==== STORED DATA
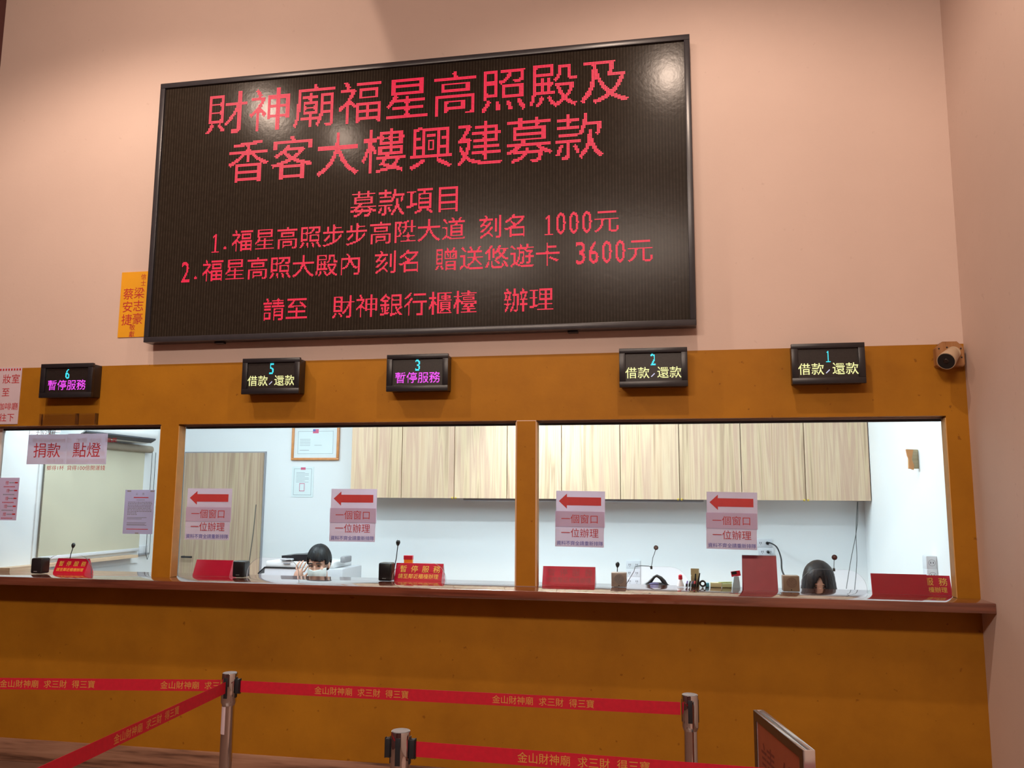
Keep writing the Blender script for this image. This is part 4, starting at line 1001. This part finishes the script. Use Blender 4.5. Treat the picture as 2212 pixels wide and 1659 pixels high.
    if mask:
        q = B(); nu, nv = 22, 12; g = []
        for j in range(nv+1):
            row = []
            for i in range(nu+1):
                a = -1.30 + 2.60*i/nu; z = -0.022 - 0.088*j/nv
                bulge = 1.0 + 0.10*math.sin(math.pi*j/nv) - 0.16*(j/nv)**3
                nose = 0.012*math.exp(-(a/0.20)**2)*math.exp(-((j/nv)/0.5)**2)
                x = 0.072*math.sin(a)*bulge; y_ = -0.018 - (0.082*math.cos(a))*bulge - nose
                row.append(q.bm.verts.new(R @ Vector((x, y_, z - 0.010*math.cos(a)*0 + 0.006*abs(math.sin(a))))))
            g.append(row)
        for j in range(nv):
            for i in range(nu): q.bm.faces.new((g[j][i], g[j][i+1], g[j+1][i+1], g[j+1][i]))
        mo = q.build('face_mask', M['mask'], t, smooth=60); s_ = mo.modifiers.new('thick', 'SOLIDIFY'); s_.thickness = 0.002
        for s in (-1, 1):
            B().tube([R @ Vector((s*0.070, -0.038, -0.030)), R @ Vector((s*0.084, -0.004, 0.022)), R @ Vector((s*0.086, 0.022, 0.0))], 0.0013, 6).build('ear_loop', M['mask'], mo)
    # hair
    q = B(); vs = bmesh.ops.create_icosphere(q.bm, subdivisions=5, radius=1.0)['verts']; rng = random.Random(5)
    for v in vs:
        d = v.co.copy(); az = math.atan2(d.x, -d.y)            # 0 = front
        if hair == 'short':
            p = Vector((d.x*0.090, 0.012+d.y*0.110, 0.032+d.z*0.118)); st = 0.5+0.5*math.sin(az*31+3*math.sin(az*7))
            front = max(0.0, math.cos(az))
            lim = 0.058 - 0.012*st*front - 0.010*math.sin(az*2.0+0.4) if abs(az) < 0.95 else (0.018-0.012*st if abs(az) < 1.45 else (0.030 if abs(az) < 1.75 else -0.055))
            p += d*0.0035*st
            if p.z < lim:
                k = min(1, (lim-p.z)/0.010); p = p.lerp(Vector((d.x*0.060, 0.012+d.y*0.070, max(p.z, lim-0.012))), k)
        else:
            st = math.sin(az*40+2*math.sin(az*9)); zz = d.z
            p = Vector((d.x*0.098, 0.014+d.y*0.118, 0.030+zz*0.118))
            if zz < 0.15:
                f = min(1, (0.15-zz)/1.15); p.z = 0.048 - f*0.36
                wid = math.hypot(d.x, d.y); nx_, ny_ = (d.x/wid, d.y/wid) if wid > 1e-4 else (0, 0)
                grow = 1.0+0.34*min(1.0, f*1.6); rr = 1.0 if f < 0.93 else max(0.0, (1-f)/0.07)
                p.x = nx_*0.097*grow*rr; p.y = 0.014 + ny_*0.118*rr
            p += Vector((d.x, d.y, 0))*0.002*st
            top = 0.078; open_ = 0.02 + max(0.0, (top-p.z))*4.6
            if p.z < top and abs(az+0.0) < min(open_, 0.62):
                k = min(1, (top-p.z)/0.006); p = p.lerp(Vector((p.x*0.7, -0.045, p.z)), k)
        v.co = R @ p
    q.build('hair', M['hair'] if hair == 'short' else M['brown_hair'], t, smooth=80)
    return t
hp = PX(689, 1218, 1.12)
person(hp, 'seated man with short black hair and a pale face mask behind the counter', 0.20, 0.05, 0.96, 'short', M['shirt'], True, hand=PX(641, 1239, 1.16))
wp = PX(1769, 1260.5, 0.66)
person(wp, 'person with long dark hair and parted bangs looking down behind the counter', 0.32, -0.10, 0.94, 'long', M['shirt_light'], False)

# ------------------------------------------------------------------ belt barriers
def proj(p):
    d = p-CAM; z = d.dot(FWD); return 1106+FPX*d.dot(RGT)/z, 829.5-FPX*d.dot(UPV)/z
def stanchion(x, y, label, receivers, rot=0.0):
    t = thing('stanchion_post', label, 'barrier post', (x, y, 0), (0, 0, rot), group='chrome belt barrier posts')
    B().lathe([(0.165, 0.0), (0.165, 0.012), (0.15, 0.022), (0.04, 0.030), (0.030, 0.040)], 40).build('base', M['chrome'], t)
    B().lathe([(0.0255, 0.03), (0.0255, 0.790)], 32).build('pole', M['chrome'], t)
    B().lathe([(0.0262, 0.768), (0.030, 0.778), (0.0318, 0.783), (0.0318, 0.896), (0.0305, 0.899)], 36).build('head', M['chrome'], t)
    B().lathe([(0.0285, 0.8985), (0.0285, 0.9005), (0.027, 0.901)], 32).build('cap', M['grey_cap'], t)
    for a in (0, 90, 180, 270):
        A = math.radians(a); deep = 0.016 if a in receivers else 0.003; f = B()
        f.box(0.0300, 0.0322+deep*0.1, -0.0085, 0.0085, 0.800, 0.884, r=0.001)
        if deep > 0.01:
            f.box(0.0318, 0.0318+deep, -0.012, 0.012, 0.818, 0.876, r=0.002)
            for s in (-0.006, 0.004): f.box(0.0318+deep, 0.0318+deep+0.003, s, s+0.003, 0.816, 0.878)
        f.build('receiver', M['dark_slot'], t, rot=(0, 0, A))
    return t
def belt(p0, p1, centers, label, zc=0.846, hgt=0.047):
    """printed webbing from p0 to p1 (world xy); centers = pixel columns of the printed groups"""
    p0 = Vector((p0[0], p0[1], zc)); p1 = Vector((p1[0], p1[1], zc)); d = (p1-p0); L = d.length; d.normalize(); ang = math.atan2(d.y, d.x)
    b = B().box(0, L, -0.0006, 0.0006, -hgt/2, hgt/2).build('barrier_belt', M['belt'], None, loc=p0, rot=(0, 0, ang), smooth=0)
    tag(b, label, 'belt', 'red printed barrier belts')
    for uc in centers:
        best = min((abs(proj(p0+d*(L*i/800))[0]-uc), L*i/800) for i in range(801))[1]
        Ink().text('金山財神廟 求三財 得三寶', best, -0.0125, 0.0335, y=-0.0010, align='c', half=0.6).build('lettering', M['belt_gold'], b)
    return b
A_ = Vector((-1.854, -1.412, 0)); B_ = Vector((0.057, -1.40, 0)); C_ = Vector((-0.866, -2.112, 0))
pa = stanchion(A_.x, A_.y, 'chrome belt post with a white sticker, left of the other posts', (0,), 0.0)
pb = stanchion(B_.x, B_.y, 'chrome belt post at the right end of the rear belt, behind the nearer belt', (), 0.0)
pc = stanchion(C_.x, C_.y, 'chrome belt post nearest the camera with black clips on both sides', (0, 180), 0.02)
belt((A_.x+0.0515, A_.y), (B_.x-0.0365, B_.y), (780, 1172), 'red belt running across between the stickered post and the right rear post')
lf = PZ(0, 1477, 0.846); dl = (lf-Vector((A_.x, A_.y, 0.846))); e0 = Vector((A_.x, A_.y, 0))+Vector((dl.x, dl.y, 0))*((-4.636-A_.x)/dl.x)
belt((e0.x, e0.y), (A_.x-0.0400, A_.y-0.002), (102, 449), 'red belt running level to the left from behind the stickered post')
fr_ = PZ(118, 1659, 0.846); df = (fr_-Vector((A_.x, A_.y, 0.846))); e1 = Vector((A_.x, A_.y, 0))+Vector((df.x, df.y, 0))*1.5
belt((e1.x, e1.y), (A_.x+0.002, A_.y-0.0365), (321,), 'red belt slanting down to the lower left from the stickered post')
rt = PZ(1593, 1673, 0.846); dr_ = Vector((rt.x-C_.x, rt.y-C_.y, 0)); e2 = C_+dr_*1.7
belt((C_.x+0.0515, C_.y+0.001), (e2.x, e2.y), (1258,), 'red belt in front running right from the nearest chrome post')
sk = B(); n = 10
for i in range(n):
    a0, a1 = math.radians(195+i*8), math.radians(195+(i+1)*8); r = 0.0262
    sk.quad((r*math.cos(a0), r*math.sin(a0), 0.655), (r*math.cos(a1), r*math.sin(a1), 0.655), (r*math.cos(a1), r*math.sin(a1), 0.766), (r*math.cos(a0), r*math.sin(a0), 0.766))
so = sk.build('sticker', M['sticker'], pa); so['label'] = 'white paper sticker'

# ------------------------------------------------------------------ sign stand at the lower right
s0 = PZ(1627.8, 1533, 0.9); s1_ = PZ(1735, 1620.3, 0.9); dv = s1_-s0; Ls = dv.length; ang = math.atan2(dv.y, dv.x)
t = thing('sign_stand', 'silver framed sign stand with a brown-red board, at the lower right', 'sign stand', (s0.x, s0.y, 0), (0, 0, ang))
f = B(); q = 0.030; th = 0.036; z0 = 0.32; z1 = 0.90
for (x0, x1, a, b) in ((0, Ls, z1-q, z1), (0, Ls, z0, z0+q), (0, q, z0+q, z1-q), (Ls-q, Ls, z0+q, z1-q)):
    f.box(x0, x1, 0, th*0.36, a, b, r=0.002); f.box(x0, x1, th*0.64, th, a, b, r=0.002)
f.box(Ls-0.004, Ls+0.001, 0, th, z0, z1, r=0.002); f.box(-0.001, 0.004, 0, th, z0, z1, r=0.002)
f.build('frame', M['steel'], t)
B().box(0.005, Ls-0.005, th*0.36, th*0.64, z0+0.005, z1-0.008).build('groove', M['black'], t, smooth=0)
bo = B().box(q-0.004, Ls-q+0.004, th*0.10, th*0.36, z0+q-0.004, z1-q+0.004).build('board', M['board_brown'], t, smooth=0)
for ch, x in (('請', q+0.030), ('依', q+0.225)):
    Ink().text(ch, x, z1-q-0.185, 0.150, y=th*0.10-0.0006).build('lettering', M['board_engrave'], bo)
fl = B()
for (x0, x1, a, b) in ((0.002, Ls-0.003, z1-q, z1-0.001), (0.002, Ls-0.003, z0, z0+q), (0.002, q, z0+q, z1-q), (Ls-q, Ls-0.003, z0+q, z1-q)): fl.box(x0, x1, -0.002, 0.0, a, b)
fl.build('reflection_strips', M['dark_reflection'], t, smooth=0)  # thin strips coloured as the dark reflection on the frame's front
B().box(Ls/2-0.02, Ls/2+0.02, th*0.2, th*0.8, 0.02, z0).build('pole', M['steel'], t); B().box(Ls/2-0.2, Ls/2+0.2, th/2-0.14, th/2+0.14, 0, 0.02, r=0.004).build('base', M['black_frame'], t)

bpy.data.objects.remove(_fo)
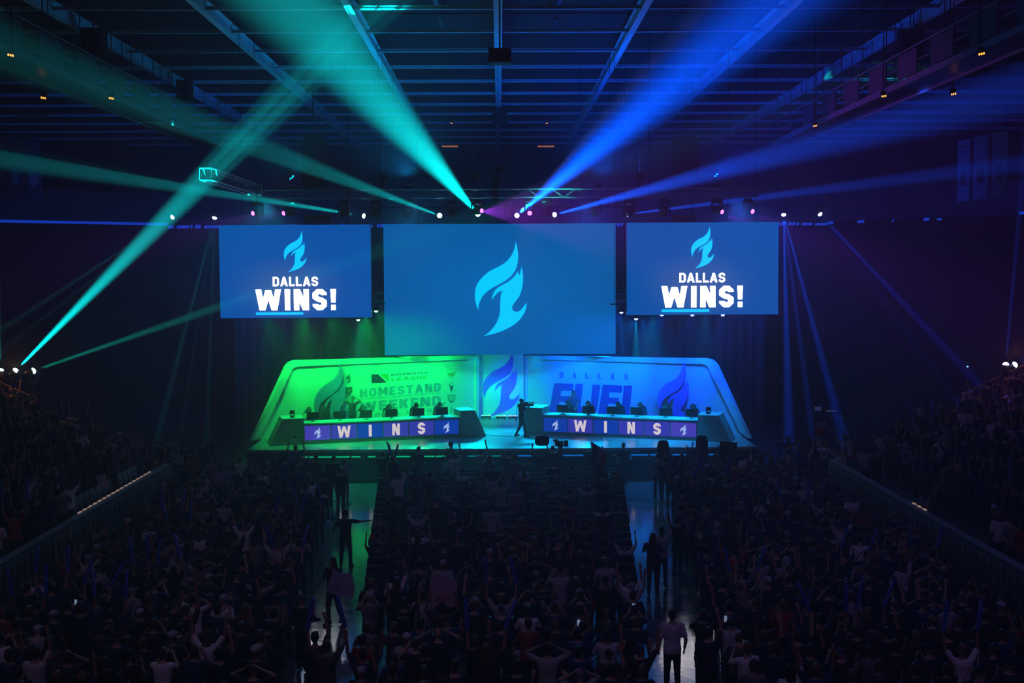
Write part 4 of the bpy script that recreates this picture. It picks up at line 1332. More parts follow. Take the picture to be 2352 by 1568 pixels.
    r = dict(body=remeshed(body, v, 'person_%s' % name), shirt=remeshed(shirt, .02, 'shirt_%s' % name), trousers=remeshed(trs, .02, 'trousers_%s' % name), shoes=remeshed(shoe, .014, 'shoes_%s' % name),
             MH=MH, hands=hands, dz=dz)
    for k, m in (('body', SKIN), ('shirt', CLOTH), ('trousers', CLOTH), ('shoes', CLOTH)):
        r[k].materials.append(m)
    return r
for nm in POSES:
    PEOPLE[nm] = pose_meshes(nm)

# hair and headgear, in the head's own frame
def hair_mesh(kind):
    m = MB()
    if kind == 'short':
        m.ell((0, -.022, .030), (.086, .100, .105)); m.ell((0, -.05, -.02), (.078, .066, .07)); m.ell((.02, .05, .095), (.05, .05, .03))
    elif kind == 'long':
        m.ell((0, -.022, .028), (.090, .104, .108)); m.loft([(-.30, .06, .03, -.09), (-.22, .10, .05, -.085), (-.1, .105, .06, -.06), (0, .09, .07, -.04), (.06, .07, .06, -.03)])
    elif kind == 'tail':
        m.ell((0, -.022, .026), (.086, .102, .106)); m.ell((0, -.135, .04), (.035, .04, .035)); m.capsule((0, -.15, .03), (0, -.14, -.16), .034, .018)
    elif kind == 'curly':
        r = random.Random(4)
        for _ in range(34):
            a, b = r.uniform(0, 2 * PI), r.uniform(-.5, 1.4)
            m.ell((.078 * math.cos(a) * math.cos(b), -.025 + .085 * math.sin(a) * math.cos(b) - .012, .035 + .09 * math.sin(b)), (.03, .03, .03), 8, 6)
        m.ell((0, -.03, .03), (.088, .098, .1))
    elif kind == 'cap':
        m.ell((0, -.010, .045), (.088, .108, .078)); m.capsule((-.035, .09, .045), (.035, .09, .045), .035, flat=((0, 0, 1), .3)); m.loft([(.035, .07, .10, .085), (.045, .072, .104, .088), (.05, .07, .10, .086)])
        m.ell((0, -.01, .122), (.012, .012, .008))
    elif kind == 'hood':
        m.ell((0, -.022, .015), (.108, .122, .140)); m.loft([(-.22, .15, .10, -.015), (-.15, .12, .105, -.02), (-.08, .10, .10, -.02), (0, .09, .09, -.02)])
    elif kind == 'headset':
        m.ell((0, -.020, .030), (.086, .100, .105)); m.ell((0, -.05, -.02), (.078, .066, .07))
    me = remeshed(m, .011, 'hair_' + kind, 2)
    me.materials.append(HAIR if kind not in ('cap', 'hood') else CLOTH)
    return me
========
DESCRIPTION OF THE TASK >> Copy out exactly the lines from the one containing "Write part 4" to the one containing "PEOPLE[nm] = pose_meshes(nm)", both ends inclusive.

FINISHED ANSWER >>
Write part 4 of the bpy script that recreates this picture. It picks up at line 1332. More parts follow. Take the picture to be 2352 by 1568 pixels.
    r = dict(body=remeshed(body, v, 'person_%s' % name), shirt=remeshed(shirt, .02, 'shirt_%s' % name), trousers=remeshed(trs, .02, 'trousers_%s' % name), shoes=remeshed(shoe, .014, 'shoes_%s' % name),
             MH=MH, hands=hands, dz=dz)
    for k, m in (('body', SKIN), ('shirt', CLOTH), ('trousers', CLOTH), ('shoes', CLOTH)):
        r[k].materials.append(m)
    return r
for nm in POSES:
    PEOPLE[nm] = pose_meshes(nm)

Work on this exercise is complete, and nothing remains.